Local activist David Shaw obtained four years' worth of citation data and realized through his investigation that the county had also failed to account for the steep 4.8 percent downhill grade on the camera-monitored approach. Florida's yellow time regulations mandated an extra 0.6 seconds because of the grade. On top of that, at the end of 2013 the state implemented new timing standards that added another second to the 45 MPH intersection. Accordingly, Orange County set the signal to 5.9 seconds on December 26, 2013, and the results were immediate and dramatic.

The number of citations issued plunged 91 percent and never recovered (view chart). Contrary to the photo enforcement industry's claim that drivers "adjust" to longer yellows, the data show citations have stayed at a minimal level for 15 months.

The yellow time increased less dramatically at two other red light camera locations under the new state timing policy. After an extra 0.5 seconds was added at the intersection North Dean Road and University Boulevard, there was a 56 percent decline in ticketing from January 2014 through March 2015. At Alafaya Trail and Lake Underhill Road, the decline was 78 percent. Shaw believes these results prove that there are better alternatives to photo ticketing.

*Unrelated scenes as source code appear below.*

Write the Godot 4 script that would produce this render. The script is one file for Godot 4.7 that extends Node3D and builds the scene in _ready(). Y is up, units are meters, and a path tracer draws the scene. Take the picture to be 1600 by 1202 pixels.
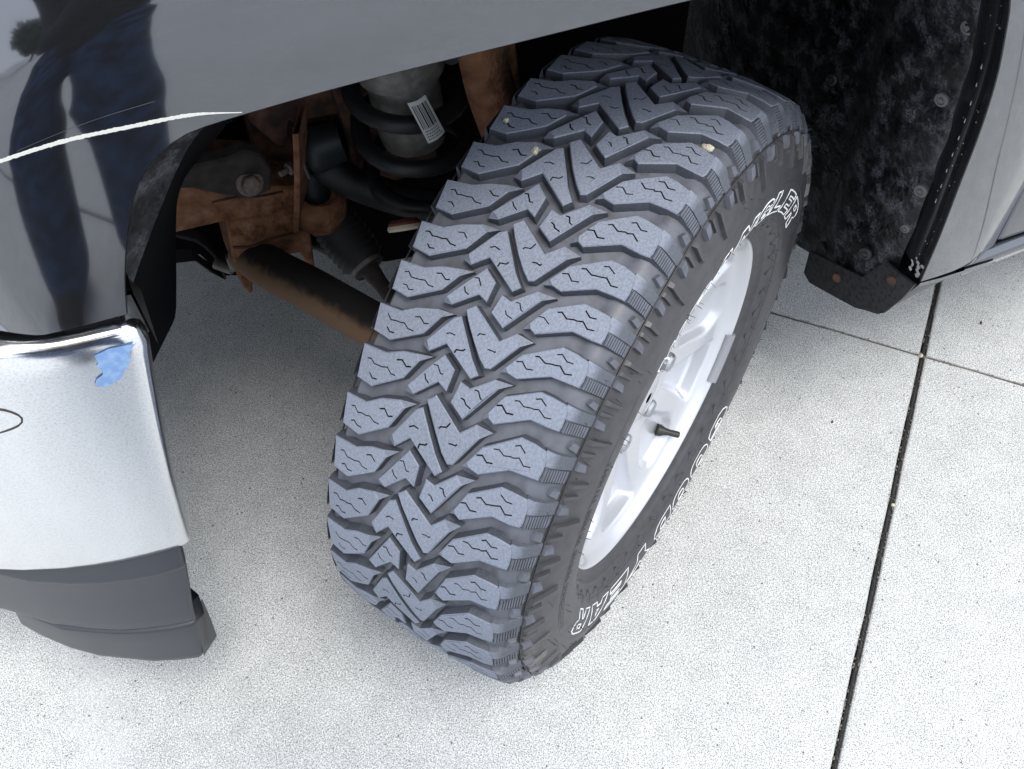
extends Node3D

# ---------------------------------------------------------------- constants
# truck frame: +X to the rear, +Y up, +Z out of the driver's side; the steered wheel has a frame of its own (axle = its z)
const HUB := Vector3(0, 0.388, 0)
var WB := Basis(Vector3(0.83816, 0.034899, -0.544307), Vector3(-0.029269, 0.999391, 0.019008), Vector3(0.544639, 0.0, 0.838671))
const TR := 61.3423
const TP := 8.074643
const TDEV := [1.83, 2.99, 3.75, 3.59, 3.25, 2.91, 1.81, 0.25, -1.32, -3.0, -3.58, -3.87, -4.11, -3.41, -2.36, -0.97, 0.43, 1.83]
const LUGS := 44
const V0 := -0.006
const KX := 56.4                      # millimetres of tread per lug
var rng := RandomNumberGenerator.new()
var M := {}
var used := {}

# ---------------------------------------------------------------- mesh helper
class MB:
	var v := PackedVector3Array()
	var n := PackedVector3Array()
	var c := PackedColorArray()
	var uv := PackedVector2Array()
	var col := Color(1, 1, 1)
	var use_col := false
	func vert(p: Vector3, nn: Vector3) -> void:
		v.append(p); n.append(nn); c.append(col); uv.append(Vector2.ZERO)
	func tri(a: Vector3, b: Vector3, d: Vector3, out: Vector3) -> void:
		var nn := (b - a).cross(d - a)
		if nn.length_squared() < 1e-20: return
		nn = nn.normalized()
		if nn.dot(out) < 0.0:
			nn = -nn
			vert(a, nn); vert(b, nn); vert(d, nn)
		else:
			vert(a, nn); vert(d, nn); vert(b, nn)
	func trin(a: Vector3, b: Vector3, d: Vector3, na: Vector3, nb: Vector3, nd: Vector3) -> void:
		var nn := (b - a).cross(d - a)
		if nn.length_squared() < 1e-20: return
		if nn.dot(na + nb + nd) < 0.0:
			vert(a, na); vert(b, nb); vert(d, nd)
		else:
			vert(a, na); vert(d, nd); vert(b, nb)
	func quad(a: Vector3, b: Vector3, d: Vector3, e: Vector3, out: Vector3) -> void:
		tri(a, b, d, out); tri(a, d, e, out)
	func quadn(a: Vector3, b: Vector3, d: Vector3, e: Vector3, na: Vector3, nb: Vector3, nd: Vector3, ne: Vector3) -> void:
		trin(a, b, d, na, nb, nd); trin(a, d, e, na, nd, ne)
	# smooth surface through rows of points; the normal side is chosen by the hint
	func grid(rows: Array, hint: Vector3, wrap := false, radial := false, centre := Vector3.ZERO) -> void:
		var R := rows.size(); var C: int = rows[0].size()
		var N := []
		for i in R:
			var line := PackedVector3Array()
			for j in C:
				var jn := (j + 1) % C if wrap else mini(j + 1, C - 1)
				var jp := (j - 1 + C) % C if wrap else maxi(j - 1, 0)
				var du: Vector3 = rows[i][jn] - rows[i][jp]
				var dv: Vector3 = rows[mini(i + 1, R - 1)][j] - rows[maxi(i - 1, 0)][j]
				var nn := du.cross(dv)
				if nn.length_squared() < 1e-16:
					nn = hint
				nn = nn.normalized()
				line.append(nn)
			N.append(line)
		# one sign for the sheet
		var s := 0.0
		for i in R:
			for j in C:
				var h: Vector3 = (rows[i][j] - centre) if radial else hint
				s += N[i][j].dot(h)
		var sg := 1.0 if s >= 0.0 else -1.0
		for i in R - 1:
			var lim := C if wrap else C - 1
			for j in lim:
				var k := (j + 1) % C
				quadn(rows[i][j], rows[i][k], rows[i + 1][k], rows[i + 1][j], N[i][j] * sg, N[i][k] * sg, N[i + 1][k] * sg, N[i + 1][j] * sg)
	func box(cn: Vector3, size: Vector3, b := Basis(), bev := 0.0) -> void:
		var h := size * 0.5
		var e := minf(bev, minf(h.x, minf(h.y, h.z)) * 0.9)
		if e <= 0.0:
			e = 0.0005 if minf(h.x, minf(h.y, h.z)) > 0.001 else 0.0
		for ax in 3:
			var u := (ax + 1) % 3; var w := (ax + 2) % 3
			for s in [-1.0, 1.0]:
				var q := []
				for t in [[-1, -1], [1, -1], [1, 1], [-1, 1]]:
					var p := Vector3.ZERO
					p[ax] = s * h[ax]; p[u] = t[0] * (h[u] - e); p[w] = t[1] * (h[w] - e)
					q.append(cn + b * p)
				var o := Vector3.ZERO; o[ax] = s
				quad(q[0], q[1], q[2], q[3], b * o)
			for s in [-1.0, 1.0]:
				for t in [-1.0, 1.0]:
					var p1 := Vector3.ZERO; var p2 := Vector3.ZERO
					p1[u] = s * h[u]; p1[w] = t * (h[w] - e); p2[u] = s * (h[u] - e); p2[w] = t * h[w]
					var a1 := p1; var a2 := p1; var b1 := p2; var b2 := p2
					a1[ax] = h[ax] - e; a2[ax] = -(h[ax] - e); b1[ax] = h[ax] - e; b2[ax] = -(h[ax] - e)
					var o := Vector3.ZERO; o[u] = s; o[w] = t
					quad(cn + b * a1, cn + b * a2, cn + b * b2, cn + b * b1, b * o)
		for sx in [-1.0, 1.0]:
			for sy in [-1.0, 1.0]:
				for sz in [-1.0, 1.0]:
					var o := Vector3(sx, sy, sz)
					tri(cn + b * (o * Vector3(h.x, h.y - e, h.z - e)), cn + b * (o * Vector3(h.x - e, h.y, h.z - e)), cn + b * (o * Vector3(h.x - e, h.y - e, h.z)), b * o)
	func tube(path: Array, rad: Array, segs := 12, caps := true, squash := 1.0) -> void:
		var rows := []
		var up := Vector3.UP
		var first: Vector3 = (path[1] - path[0]).normalized()
		if absf(first.dot(up)) > 0.9: up = Vector3.RIGHT
		var prev := up
		for i in path.size():
			var t: Vector3 = (path[mini(i + 1, path.size() - 1)] - path[maxi(i - 1, 0)]).normalized()
			var x := (prev - t * prev.dot(t)).normalized()
			prev = x
			var y := t.cross(x)
			var line := []
			for k in segs:
				var a := TAU * k / segs
				line.append(path[i] + (x * cos(a) + y * sin(a) * squash) * float(rad[i] if rad.size() == path.size() else lerpf(rad[0], rad[rad.size() - 1], float(i) / (path.size() - 1))))
			rows.append(line)
		for i in rows.size() - 1:
			for k in segs:
				var k2 := (k + 1) % segs
				var na: Vector3 = (rows[i][k] - path[i]).normalized(); var nb: Vector3 = (rows[i][k2] - path[i]).normalized()
				var nc: Vector3 = (rows[i + 1][k2] - path[i + 1]).normalized(); var nd: Vector3 = (rows[i + 1][k] - path[i + 1]).normalized()
				quadn(rows[i][k], rows[i][k2], rows[i + 1][k2], rows[i + 1][k], na, nb, nc, nd)
		if caps:
			for e in [0, rows.size() - 1]:
				var o: Vector3 = path[e] - path[1 if e == 0 else e - 1]
				for k in segs:
					tri(path[e], rows[e][k], rows[e][(k + 1) % segs], o)
	# profile of (radius, height) turned about an axis
	func lathe(prof: Array, at: Vector3, b: Basis, segs := 24, sharp := 35.0) -> void:
		for i in prof.size() - 1:
			var p: Vector2 = prof[i]; var q: Vector2 = prof[i + 1]
			var d := (q - p).normalized(); var nn := Vector2(d.y, -d.x)
			var n0 := nn; var n1 := nn
			if i > 0:
				var d0: Vector2 = (p - prof[i - 1]).normalized(); var m := Vector2(d0.y, -d0.x)
				if rad_to_deg(acos(clampf(m.dot(nn), -1, 1))) < sharp: n0 = (m + nn).normalized()
			if i + 2 < prof.size():
				var d1: Vector2 = (prof[i + 2] - q).normalized(); var m := Vector2(d1.y, -d1.x)
				if rad_to_deg(acos(clampf(m.dot(nn), -1, 1))) < sharp: n1 = (m + nn).normalized()
			for k in segs:
				var a := TAU * k / segs; var a2 := TAU * (k + 1) / segs
				var e := Vector3(cos(a), 0, sin(a)); var e2 := Vector3(cos(a2), 0, sin(a2))
				quadn(at + b * (e * p.x + Vector3.UP * p.y), at + b * (e2 * p.x + Vector3.UP * p.y), at + b * (e2 * q.x + Vector3.UP * q.y), at + b * (e * q.x + Vector3.UP * q.y),
					b * (e * n0.x + Vector3.UP * n0.y), b * (e2 * n0.x + Vector3.UP * n0.y), b * (e2 * n1.x + Vector3.UP * n1.y), b * (e * n1.x + Vector3.UP * n1.y))
	# flat plate: polygon (2D) pushed through a frame, with thickness
	func plate(poly: PackedVector2Array, o: Vector3, ux: Vector3, uy: Vector3, th: float) -> void:
		var nz := ux.cross(uy).normalized() * th
		var idx := Geometry2D.triangulate_polygon(poly)
		for k in range(0, idx.size(), 3):
			var t := []
			for m in 3:
				var p := poly[idx[k + m]]
				t.append(o + ux * p.x + uy * p.y)
			tri(t[0] + nz * 0.5, t[1] + nz * 0.5, t[2] + nz * 0.5, nz)
			tri(t[0] - nz * 0.5, t[1] - nz * 0.5, t[2] - nz * 0.5, -nz)
		var cw := 1.0 if not Geometry2D.is_polygon_clockwise(poly) else -1.0
		for k in poly.size():
			var p := poly[k]; var q := poly[(k + 1) % poly.size()]
			var d := q - p
			var outv := (ux * d.y - uy * d.x) * cw
			var a := o + ux * p.x + uy * p.y; var b := o + ux * q.x + uy * q.y
			quad(a + nz * 0.5, b + nz * 0.5, b - nz * 0.5, a - nz * 0.5, outv)
	func mesh() -> ArrayMesh:
		var arr := []
		arr.resize(Mesh.ARRAY_MAX)
		arr[Mesh.ARRAY_VERTEX] = v; arr[Mesh.ARRAY_NORMAL] = n
		if use_col: arr[Mesh.ARRAY_COLOR] = c
		var m := ArrayMesh.new()
		m.add_surface_from_arrays(Mesh.PRIMITIVE_TRIANGLES, arr)
		return m

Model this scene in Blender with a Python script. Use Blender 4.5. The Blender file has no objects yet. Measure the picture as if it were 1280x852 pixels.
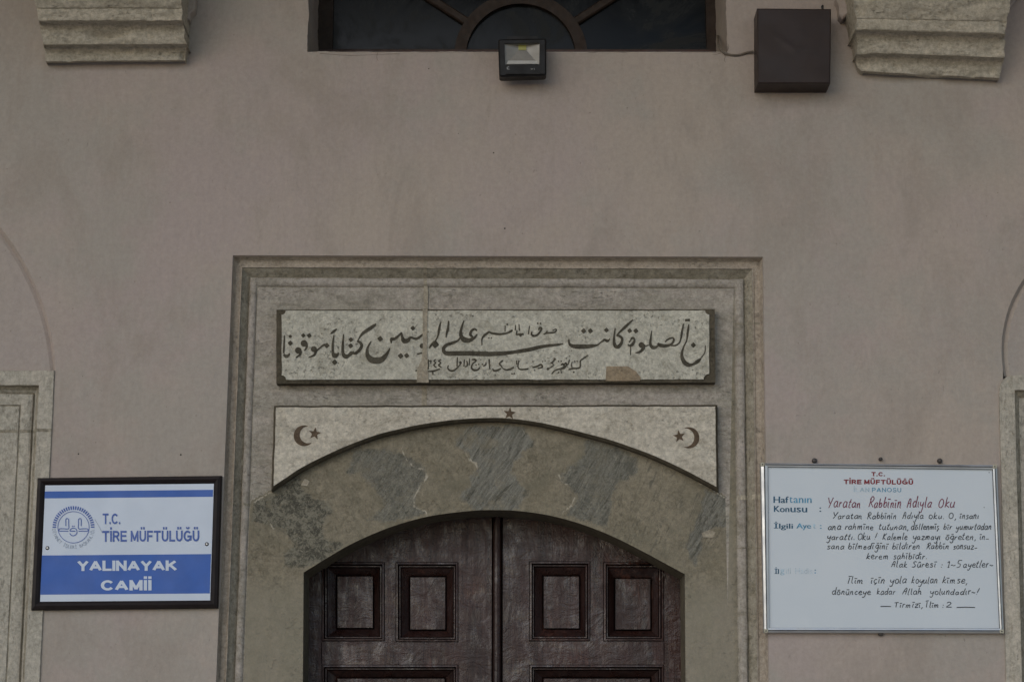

"In addition to using the greater of the posted speed limit or 85th percentile approach speeds in signal timing calculation, problems like these could all be avoided if Orange County would follow Palm Beach County's lead in using a grace period of 0.5 seconds before ticket issuance," Shaw told TheNewspaper. "It should be noted that Palm Beach County had a very low ticketing rate, and currently does not have a red light camera program in operation."